Are you sure people wrote these? Some of these lines look like that stuff used to fool Bayesian spam filters.

gotpasswords, two things that’s been mentioned often as affecting language skills very negatively is cellphonespeak and the fact that some guys seem to think anything on their computer is the Gospel (only clearer and with no contradictions at all). You know, same as some people think anything that’s on TV is Good by definition? Many of the things used by spammers come from celltalk.

I’ve seen similar writing skills on the guys I used to train as writers for a MUD. Some of them couldn’t match the verb to the subject if you marked them in glo colors.

Yes, absolutely every one of these was handwritten in the assessment center’s test room.

That doesn’t mean that some of them couldn’t have been memorized ahead of time–what we call “canned” essays. That’s why we sometimes get essays that have nothing to do with the prompt.

So Father Frank is a priest… who was a priest before… but somewhere in the middle he wasn’t a priest, and he’s getting over it?

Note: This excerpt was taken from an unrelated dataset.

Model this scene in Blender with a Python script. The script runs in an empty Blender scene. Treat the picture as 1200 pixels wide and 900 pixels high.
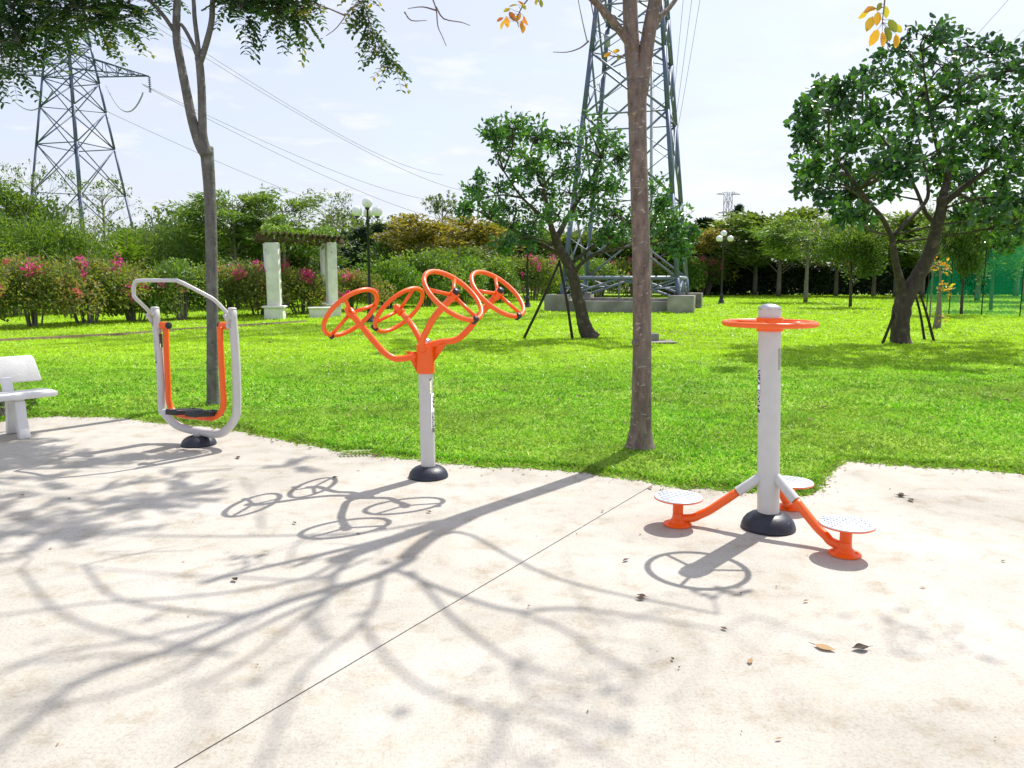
import bpy, bmesh, math, random
import numpy as np
from mathutils import Vector, Matrix

rng = np.random.default_rng(11)
random.seed(5)
sc = bpy.context.scene
COL = sc.collection

# ------------------------------------------------------------------ camera model (to measure the place from the photo)
H, F, YH = 1.55, 900.0, 325.0
PITCH = math.atan((450 - YH) / F)
cp, sp = math.cos(PITCH), math.sin(PITCH)
SUN = np.array([0.44, 0.545, 1.0])          # direction towards the sun


def ray(u, v):
    x = (u - 600) / F; y = (450 - v) / F
    return np.array([x, cp + y * sp, -sp + y * cp])


def G(u, v, z=0.0):
    r = ray(u, v); t = (z - H) / r[2]
    return np.array([0, 0, H]) + t * r


def P(u, v, Y):
    r = ray(u, v); t = Y / r[1]
    return np.array([0, 0, H]) + t * r


# ------------------------------------------------------------------ materials
def new_mat(name):
    m = bpy.data.materials.new(name); m.use_nodes = True
    nt = m.node_tree; nt.nodes.clear()
    out = nt.nodes.new('ShaderNodeOutputMaterial')
    return m, nt, out


def N(nt, kind, **kw):
    n = nt.nodes.new(kind)
    for k, v in kw.items():
        if k in n.inputs: n.inputs[k].default_value = v
        else: setattr(n, k, v)
    return n


def ramp(nt, stops, interp='LINEAR'):
    r = nt.nodes.new('ShaderNodeValToRGB'); r.color_ramp.interpolation = interp
    e = r.color_ramp.elements
    while len(e) < len(stops): e.new(0.5)
    for el, (p, c) in zip(e, stops):
        el.position = p; el.color = (*c, 1)
    return r


def mat_plain(name, col, rough=0.5, metal=0.0, var=0.08, scale=12, bump=0.05, coat=0.0, bscale=60, wear=0.0):
    m, nt, out = new_mat(name); L = nt.links
    tc = N(nt, 'ShaderNodeTexCoord')
    no = N(nt, 'ShaderNodeTexNoise', Scale=scale, Detail=6.0)
    L.new(tc.outputs['Object'], no.inputs['Vector'])
    lo = tuple(max(0, c * (1 - var)) for c in col); hi = tuple(min(1, c * (1 + var)) for c in col)
    r = ramp(nt, [(0.3, lo), (0.7, hi)])
    L.new(no.outputs['Fac'], r.inputs[0])
    b = N(nt, 'ShaderNodeBsdfPrincipled', Roughness=rough, Metallic=metal)
    b.inputs['Coat Weight'].default_value = coat
    L.new(r.outputs[0], b.inputs['Base Color'])
    n2 = N(nt, 'ShaderNodeTexNoise', Scale=bscale, Detail=4.0)
    L.new(tc.outputs['Object'], n2.inputs['Vector'])
    bp = N(nt, 'ShaderNodeBump', Strength=bump, Distance=0.01)
    L.new(n2.outputs['Fac'], bp.inputs['Height']); L.new(bp.outputs[0], b.inputs['Normal'])
    if wear:
        nw = N(nt, 'ShaderNodeTexNoise', Scale=38.0, Detail=7.0, Roughness=.72); L.new(tc.outputs['Object'], nw.inputs['Vector'])
        rw = ramp(nt, [(0.645, (0, 0, 0)), (0.70, (wear, wear, wear))]); L.new(nw.outputs['Fac'], rw.inputs[0])
        mw = N(nt, 'ShaderNodeMix', data_type='RGBA'); L.new(rw.outputs[0], mw.inputs['Factor']); L.new(r.outputs[0], mw.inputs['A']); mw.inputs['B'].default_value = (.20, .17, .13, 1)
        L.new(mw.outputs['Result'], b.inputs['Base Color'])
    rr = N(nt, 'ShaderNodeMapRange'); rr.inputs['To Min'].default_value = max(0, rough - 0.08); rr.inputs['To Max'].default_value = min(1, rough + 0.1)
    L.new(no.outputs['Fac'], rr.inputs['Value']); L.new(rr.outputs[0], b.inputs['Roughness'])
    L.new(b.outputs[0], out.inputs[0])
    return m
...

I used to teach a cource in Research Methods. For one of the exams I created a web-site giving very scholarly sounding but completely bogus information about Global Warming. I asked the students to name any three things that would show this should not be accepted as a reliable site (e.g. no citations/documentation, no author name or authority given, dead links, convoluted URL, misspelled words etc.). My favorite answer was “No name, nothing about books and it wouldn’t have be [sic] on the exam if it was real.”

Yeah, but does it do anything?

Nope. That’s the beauty of it.

Bit of a mind-bender, isn’t it?

I’m still trying to figure out the point of the one about Jesus and the “latest products of entertainment.” Were they selling Gameboys in the temple or something?

this one strikes me as sincere and sad. Maybe s/he really is afraid to not even make the under-achievement s/he dreads.
Also, I conisder the old man/chewing gum bit to be poetry. I’ve seen a few lost souls who resemble the image evoked.

Is this placement for college or High school?

I envy you your job–this sounds fun, aggravating and fascinating, all at the same time.

It’s for college. This is the job I do in addition to teaching English–and yes, it is many things all at the same time. We readers manage to have quite a bit of fun even though we take a lot of time and consideration in reading and scoring these tests.

Coffee and treats really help us get through a session. We never read for more than three hours per session, because our brains get fried otherwise.

This may quite possibly never have happened, but it amused my fellow teachers when I told them about it:

I once had a teacher who insisted on giving a quiz or two every week. After several weeks of student complaint’s, the teacher said “If you don’t like my little quizzies, wait 'til you see my great big testies!”

<homer> ~drool~ Undead scorpions… </homer>

This student is making an interesting and legitimate point until the last two sentences. The s/he shows why some people are not successful. I’m probably assuming too much from one paragraph, but this student seems to feel entitled to success. I may be making a bad reference, but I think it looks like something Phillip J. Fry would say.

I would love to be a Basic English teacher in college, but I’m afraid that I couldn’t help but write “What is wrong with you?” in Angry Red ink across the top of the page. In this case, I would write “What wrong with you?”

I just re-read the paragraph and realized the student would be making a good point if he or she could have spelled, punctuated, and formed sentences properly.

It’s just like the story of the grasshopper and the octopus. All year long, the grasshopper kept burying acorns for winter while the octopus mooched off his girlfriend and watched TV. But then the winter came and the grasshopper died, and the octopus ate all his acorns. And also he got a race car. Is any of this getting through to you?